-- START OF RAW DATA --

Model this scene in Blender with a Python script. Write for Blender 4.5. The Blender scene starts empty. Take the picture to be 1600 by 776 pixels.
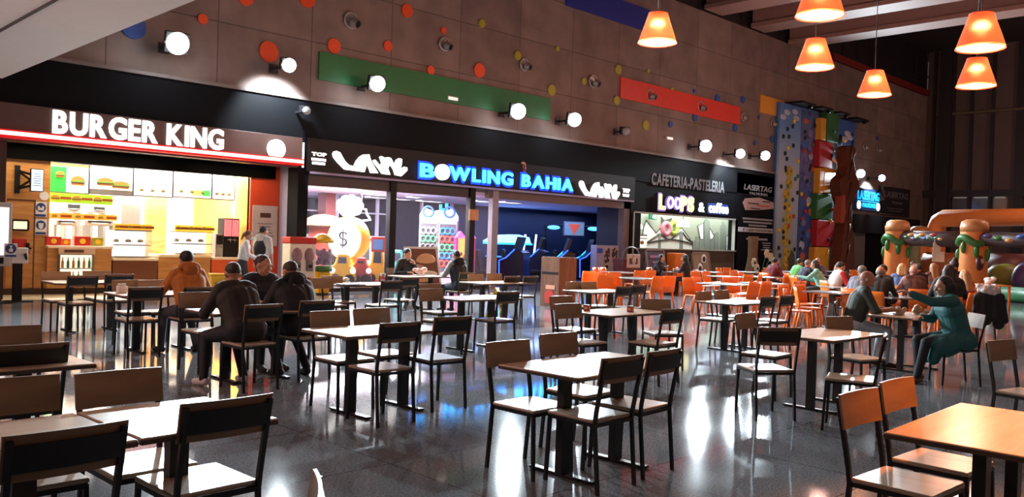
import bpy, bmesh, math, random
from mathutils import Vector, Matrix
import numpy as np
random.seed(7)
S = bpy.context.scene
C = S.collection
PI = math.pi
# ------------------------------------------------------------------ camera model
F = 1328.0
CAMH = 1.6
def rot_cam(yaw, pitch, roll):
    cy, sy, cp, sp = math.cos(yaw), math.sin(yaw), math.cos(pitch), math.sin(pitch)
    f = Vector((sy*cp, cy*cp, sp)); r = Vector((cy, -sy, 0)); d = f.cross(r)
    cr, sr = math.cos(roll), math.sin(roll)
    return r*cr + d*sr, d*cr - r*sr, f
RX, RD_, RF = rot_cam(*[math.radians(v) for v in (44.62, -0.62, -1.893)])
def ray(px, py):
    return RX*((px-800)/F) + RD_*((py-388)/F) + RF
def atz(px, py, z):
    d = ray(px, py); t = (z-CAMH)/d.z
    return Vector((d.x*t, d.y*t, z))
def aty(px, py, Y):
    d = ray(px, py); t = Y/d.y
    return (d.x*t, CAMH + d.z*t)
def atx(px, py, X):
    d = ray(px, py); t = X/d.x
    return (d.y*t, CAMH + d.z*t)
def gp(px, D, py=400):
    d = ray(px, py); return Vector((d.x*D, d.y*D, 0))
def rect(x0, y0, x1, y1, Y):
    xm, ym = (x0+x1)/2, (y0+y1)/2
    return aty(x0, ym, Y)[0], aty(x1, ym, Y)[0], aty(xm, y1, Y)[1], aty(xm, y0, Y)[1]   # X0 X1 Z0 Z1
cam = bpy.data.cameras.new('camera'); cam.sensor_width = 36; cam.lens = 36*F/1600
cam.clip_start = .05; cam.clip_end = 400
co = bpy.data.objects.new('camera', cam); C.objects.link(co)
m = Matrix((RX, -RD_, -RF)).transposed().to_4x4(); m.translation = (0, 0, CAMH)
co.matrix_world = m
S.camera = co
S.view_settings.view_transform = 'Standard'
S.view_settings.look = 'None'
S.view_settings.gamma = 1
S.view_settings.use_curve_mapping = False
S.view_settings.exposure = 0.0
# ------------------------------------------------------------------ materials
def lin(c):
    return tuple(((v/255+.055)/1.055)**2.4 if v/255 > .04045 else v/255/12.92 for v in c)
MATS = {}
def mat(name, rgb, rough=.5, metal=0, emit=0, var=.12, scale=6, ecol=None, alpha=1, trans=0, spec=.5, bump=0):
    if name in MATS: return MATS[name]
    m = bpy.data.materials.new(name); m.use_nodes = True
    nt = m.node_tree; b = nt.nodes['Principled BSDF']
    L = lin(rgb)
    tc = nt.nodes.new('ShaderNodeTexCoord'); nz = nt.nodes.new('ShaderNodeTexNoise')
    nz.inputs['Scale'].default_value = scale; nz.inputs['Detail'].default_value = 3
    nt.links.new(tc.outputs['Object'], nz.inputs['Vector'])
    mx = nt.nodes.new('ShaderNodeMix'); mx.data_type = 'RGBA'
    mx.inputs[6].default_value = tuple(v*(1-var) for v in L)+(1,)
    mx.inputs[7].default_value = tuple(min(1, v*(1+var)) for v in L)+(1,)
    nt.links.new(nz.outputs['Fac'], mx.inputs[0]); nt.links.new(mx.outputs[2], b.inputs['Base Color'])
    b.inputs['Roughness'].default_value = rough; b.inputs['Metallic'].default_value = metal
    b.inputs['Specular IOR Level'].default_value = spec
    if alpha < 1: b.inputs['Alpha'].default_value = alpha
    if trans: b.inputs['Transmission Weight'].default_value = trans
    if emit:
        b.inputs['Emission Color'].default_value = (lin(ecol) if ecol else L)+(1,)
        b.inputs['Emission Strength'].default_value = emit
    if bump:
        bp = nt.nodes.new('ShaderNodeBump'); bp.inputs['Strength'].default_value = bump
        nt.links.new(nz.outputs['Fac'], bp.inputs['Height']); nt.links.new(bp.outputs['Normal'], b.inputs['Normal'])
    MATS[name] = m
    return m
def glow(name, rgb, s): return mat(name, rgb, .5, emit=s)
def wood(name, c0, c1, rough=.35, stretch=(1, 14, 14), scale=2.2):
    m = bpy.data.materials.new(name); m.use_nodes = True
    nt = m.node_tree; b = nt.nodes['Principled BSDF']
    tc = nt.nodes.new('ShaderNodeTexCoord'); mp = nt.nodes.new('ShaderNodeMapping')
    mp.inputs['Scale'].default_value = stretch
    nz = nt.nodes.new('ShaderNodeTexNoise'); nz.inputs['Scale'].default_value = scale
    nz.inputs['Detail'].default_value = 5; nz.inputs['Distortion'].default_value = .6
    cr = nt.nodes.new('ShaderNodeValToRGB')
    cr.color_ramp.elements[0].position = .3; cr.color_ramp.elements[1].position = .7
    cr.color_ramp.elements[0].color = lin(c0)+(1,); cr.color_ramp.elements[1].color = lin(c1)+(1,)
    nt.links.new(tc.outputs['Object'], mp.inputs[0]); nt.links.new(mp.outputs[0], nz.inputs['Vector'])
    nt.links.new(nz.outputs['Fac'], cr.inputs[0]); nt.links.new(cr.outputs[0], b.inputs['Base Color'])
    b.inputs['Roughness'].default_value = rough
    MATS[name] = m
    return m
def floor_mat():
    m = bpy.data.materials.new('polished_granite'); m.use_nodes = True
    nt = m.node_tree; N = nt.nodes; b = N['Principled BSDF']; K = nt.links.new
    tc = N.new('ShaderNodeTexCoord')
    v = N.new('ShaderNodeTexVoronoi'); v.inputs['Scale'].default_value = 130
    n2 = N.new('ShaderNodeTexNoise'); n2.inputs['Scale'].default_value = 60; n2.inputs['Detail'].default_value = 6
    n3 = N.new('ShaderNodeTexNoise'); n3.inputs['Scale'].default_value = .7; n3.inputs['Detail'].default_value = 2
    br = N.new('ShaderNodeTexBrick'); br.offset = 0; br.inputs['Scale'].default_value = 1
    br.inputs['Brick Width'].default_value = 1.2; br.inputs['Row Height'].default_value = 1.2
    br.inputs['Mortar Size'].default_value = .006
    br.inputs['Color1'].default_value = (1, 1, 1, 1); br.inputs['Color2'].default_value = (.93, .93, .93, 1); br.inputs['Mortar'].default_value = (.45, .45, .45, 1)
    for n in (v, n2, n3, br): K(tc.outputs['Object'], n.inputs['Vector'])
    cr = N.new('ShaderNodeValToRGB'); e = cr.color_ramp.elements
    e[0].position = .3; e[0].color = lin((84, 88, 92))+(1,)
    e[1].position = .72; e[1].color = lin((146, 150, 154))+(1,)
    K(n2.outputs['Fac'], cr.inputs[0])
    vm = N.new('ShaderNodeValToRGB'); vm.color_ramp.elements[0].color = (.75, .75, .75, 1); vm.color_ramp.elements[1].color = (1.1, 1.1, 1.1, 1)
    K(v.outputs['Color'], vm.inputs[0])
    a = N.new('ShaderNodeMix'); a.data_type = 'RGBA'; a.blend_type = 'MULTIPLY'; a.inputs[0].default_value = 1
    K(cr.outputs[0], a.inputs[6]); K(vm.outputs[0], a.inputs[7])
    c = N.new('ShaderNodeMix'); c.data_type = 'RGBA'; c.blend_type = 'MULTIPLY'; c.inputs[0].default_value = 1
    K(a.outputs[2], c.inputs[6]); K(br.outputs[0], c.inputs[7]); K(c.outputs[2], b.inputs['Base Color'])
    mr = N.new('ShaderNodeMapRange'); mr.inputs[3].default_value = .03; mr.inputs[4].default_value = .11
    K(n3.outputs['Fac'], mr.inputs[0]); K(mr.outputs[0], b.inputs['Roughness'])
    bp = N.new('ShaderNodeBump'); bp.inputs['Strength'].default_value = .004; bp.inputs['Distance'].default_value = .01
    K(n3.outputs['Fac'], bp.inputs['Height']); K(bp.outputs['Normal'], b.inputs['Normal'])
    b.inputs['Specular IOR Level'].default_value = .26
    return m
def concrete_mat():
    m = bpy.data.materials.new('precast_concrete'); m.use_nodes = True
    nt = m.node_tree; N = nt.nodes; b = N['Principled BSDF']; K = nt.links.new
    tc = N.new('ShaderNodeTexCoord'); mp = N.new('ShaderNodeMapping'); mp.inputs['Rotation'].default_value = (-PI/2, 0, 0)
    mp.inputs['Location'].default_value = (1.0, -5.1, 0)
    K(tc.outputs['Object'], mp.inputs[0])
    br = N.new('ShaderNodeTexBrick'); br.offset = 0; br.inputs['Scale'].default_value = 1
    br.inputs['Brick Width'].default_value = 2.6; br.inputs['Row Height'].default_value = 1.58
    br.inputs['Mortar Size'].default_value = .018; br.inputs['Mortar Smooth'].default_value = .3
    br.inputs['Color1'].default_value = lin((136, 116, 107))+(1,); br.inputs['Color2'].default_value = lin((122, 103, 96))+(1,); br.inputs['Mortar'].default_value = lin((92, 79, 74))+(1,)
    K(mp.outputs[0], br.inputs['Vector'])
    nz = N.new('ShaderNodeTexNoise'); nz.inputs['Scale'].default_value = 1.1; nz.inputs['Detail'].default_value = 7
    K(tc.outputs['Object'], nz.inputs['Vector'])
    cr = N.new('ShaderNodeValToRGB'); cr.color_ramp.elements[0].position = .3; cr.color_ramp.elements[1].position = .7
    cr.color_ramp.elements[0].color = (.72, .72, .72, 1); cr.color_ramp.elements[1].color = (1.12, 1.12, 1.12, 1)
    K(nz.outputs['Fac'], cr.inputs[0])
    a = N.new('ShaderNodeMix'); a.data_type = 'RGBA'; a.blend_type = 'MULTIPLY'; a.inputs[0].default_value = 1
    K(br.outputs[0], a.inputs[6]); K(cr.outputs[0], a.inputs[7]); K(a.outputs[2], b.inputs['Base Color'])
    b.inputs['Roughness'].default_value = .75
    return m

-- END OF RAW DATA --

Whenever "scene" turns up in a line, pick that line out.

Model this scene in Blender with a Python script. Write for Blender 4.5. The Blender scene starts empty. Take the picture to be 1600 by 776 pixels.
S = bpy.context.scene